Die Qualität etlicher Einzelspieler ist über Zweifel erhaben, auch wenn Tomas Rosicky in Liverpool nie ins Spiel kam und Stürmer Jan Koller bei all seinen Bemühungen, den Mitspielern den Ball aufzulegen, vergaß, dass er durchaus auch einmal selbst einen Torschuss versuchen darf. Was dem Team fehlt, ist die Balance, die ein überdurchschnittlicher defensiver Mittelfeldspieler ins Spiel bringt. Am Mittwoch wurde dies schmerzhaft deutlich, als Sunday Oliseh die ganze Palette von falschem Stellungsspiel über simpelste Ballverluste bis zu grauenhaften Pässen bot und in derselben Position der deutsche Nationalspieler Dietmar Hamann für Liverpool wieder einmal eine beeindruckend kompetente Vorstellung gab. Den Rest kann man lernen: sich von einem frühen Rückstand nicht wie in Liverpool entmutigen zu lassen, das Tempo besser zu variieren, die Flügelläufer verstärkt einzusetzen ...

Bis es so weit ist, „müssen wir noch ein paarmal auf die Schnauze fallen“, ordnete Torwart Jens Lehmann an. Die Niederlage habe „weniger mit dem starken Gegner als mit unserer Naivität zu tun“, und auch wenn „Fußball ein schöner Sport ist, bei dem ich selten Angst habe – Bedenken habe ich schon“, das Ausscheiden könne Borussia aus dem Tritt bringen.

Solche Befürchtungen mögen einen historischen Kern haben; vor zwei Jahren schied Dortmund ebenfalls in der Champions-League-Vorrunde aus und fand sich Monate später plötzlich im Bundesliga-Abstiegskampf wieder. Dass sich die Geschichte wiederholt, ist allerdings eine lächerliche Vorstellung. Dafür hat Sammer, anders als Michael Skibbe vor zwei Jahren, das Team zu sehr im Griff.

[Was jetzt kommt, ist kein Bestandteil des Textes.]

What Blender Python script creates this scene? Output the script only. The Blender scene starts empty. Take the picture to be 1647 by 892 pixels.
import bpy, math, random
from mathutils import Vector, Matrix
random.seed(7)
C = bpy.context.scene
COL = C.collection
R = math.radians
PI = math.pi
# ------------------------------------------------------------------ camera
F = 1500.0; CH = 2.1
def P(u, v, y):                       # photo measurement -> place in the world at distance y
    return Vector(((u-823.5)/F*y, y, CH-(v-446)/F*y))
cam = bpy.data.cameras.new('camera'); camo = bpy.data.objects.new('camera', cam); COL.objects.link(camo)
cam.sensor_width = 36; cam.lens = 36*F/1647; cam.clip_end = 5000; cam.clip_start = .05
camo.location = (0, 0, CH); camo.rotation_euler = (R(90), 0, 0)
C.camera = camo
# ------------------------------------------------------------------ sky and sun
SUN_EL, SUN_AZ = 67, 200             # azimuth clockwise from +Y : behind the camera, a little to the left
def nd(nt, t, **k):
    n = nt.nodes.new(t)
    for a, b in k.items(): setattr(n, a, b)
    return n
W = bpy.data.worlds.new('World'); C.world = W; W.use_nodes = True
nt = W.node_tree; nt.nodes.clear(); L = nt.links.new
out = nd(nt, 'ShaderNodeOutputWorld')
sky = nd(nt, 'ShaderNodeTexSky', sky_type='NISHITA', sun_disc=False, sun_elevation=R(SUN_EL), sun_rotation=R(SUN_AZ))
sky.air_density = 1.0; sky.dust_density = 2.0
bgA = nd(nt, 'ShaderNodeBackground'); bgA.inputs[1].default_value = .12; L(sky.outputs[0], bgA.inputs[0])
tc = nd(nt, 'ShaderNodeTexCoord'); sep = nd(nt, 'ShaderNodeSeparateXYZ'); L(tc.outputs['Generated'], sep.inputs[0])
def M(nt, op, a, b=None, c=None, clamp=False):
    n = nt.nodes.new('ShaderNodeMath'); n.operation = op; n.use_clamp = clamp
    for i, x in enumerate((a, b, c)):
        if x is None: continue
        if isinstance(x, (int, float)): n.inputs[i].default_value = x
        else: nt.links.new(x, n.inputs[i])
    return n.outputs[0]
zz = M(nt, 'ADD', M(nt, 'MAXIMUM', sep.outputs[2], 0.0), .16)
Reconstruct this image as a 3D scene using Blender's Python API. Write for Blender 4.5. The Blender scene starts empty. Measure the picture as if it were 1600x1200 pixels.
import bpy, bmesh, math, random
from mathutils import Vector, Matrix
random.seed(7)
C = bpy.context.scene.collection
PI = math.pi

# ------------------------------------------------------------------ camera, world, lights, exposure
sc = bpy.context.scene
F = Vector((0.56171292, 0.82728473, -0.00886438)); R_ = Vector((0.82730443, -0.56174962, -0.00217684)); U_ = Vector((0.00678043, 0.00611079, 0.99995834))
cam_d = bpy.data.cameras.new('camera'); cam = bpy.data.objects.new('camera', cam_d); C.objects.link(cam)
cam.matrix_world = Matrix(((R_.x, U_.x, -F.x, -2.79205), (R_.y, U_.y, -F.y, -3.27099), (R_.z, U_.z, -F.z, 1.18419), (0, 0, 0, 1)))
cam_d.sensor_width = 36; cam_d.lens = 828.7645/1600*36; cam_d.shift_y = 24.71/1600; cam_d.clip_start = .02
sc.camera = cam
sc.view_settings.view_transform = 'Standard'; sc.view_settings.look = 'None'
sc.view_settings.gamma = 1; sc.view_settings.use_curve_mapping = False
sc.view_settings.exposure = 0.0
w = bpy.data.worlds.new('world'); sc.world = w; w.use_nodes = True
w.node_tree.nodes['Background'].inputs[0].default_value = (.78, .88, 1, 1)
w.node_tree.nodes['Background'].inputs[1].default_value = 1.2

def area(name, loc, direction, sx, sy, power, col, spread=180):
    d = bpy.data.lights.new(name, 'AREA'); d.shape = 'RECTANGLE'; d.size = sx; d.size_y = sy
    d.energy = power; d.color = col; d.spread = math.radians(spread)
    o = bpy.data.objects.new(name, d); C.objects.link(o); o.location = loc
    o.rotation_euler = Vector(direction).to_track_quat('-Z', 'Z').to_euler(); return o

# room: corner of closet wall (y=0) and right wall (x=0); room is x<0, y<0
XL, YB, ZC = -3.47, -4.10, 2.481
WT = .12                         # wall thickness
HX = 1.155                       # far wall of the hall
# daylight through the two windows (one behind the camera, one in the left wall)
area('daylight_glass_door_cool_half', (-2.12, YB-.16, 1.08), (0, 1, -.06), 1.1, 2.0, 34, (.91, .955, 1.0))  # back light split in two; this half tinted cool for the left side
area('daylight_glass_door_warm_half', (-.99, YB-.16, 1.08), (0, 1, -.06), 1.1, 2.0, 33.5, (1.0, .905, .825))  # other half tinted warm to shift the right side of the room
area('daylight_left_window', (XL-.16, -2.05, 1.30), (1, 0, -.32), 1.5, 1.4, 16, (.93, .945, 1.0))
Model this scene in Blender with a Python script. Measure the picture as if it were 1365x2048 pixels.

Es ging auf zwei Uhr nachts zu, die Profis waren schon auf die Hotelzimmer geschlichen, als Manager Michael Meier mit einem Glas Weißwein in der Hand bekannt gab, man müsse „jetzt positiv denken“. Immerhin dürfe Borussia als Gruppendritter im Uefa-Cup weitermachen, „das ist ein internationaler Wettbewerb, ein interessanter Wettbewerb“. Als sich Meier dann noch zur These steigerte, der Uefa-Cup könne sich im besten Fall sogar schöner als die Champions League erweisen, war klar: Jetzt war es Zeit zu gehen.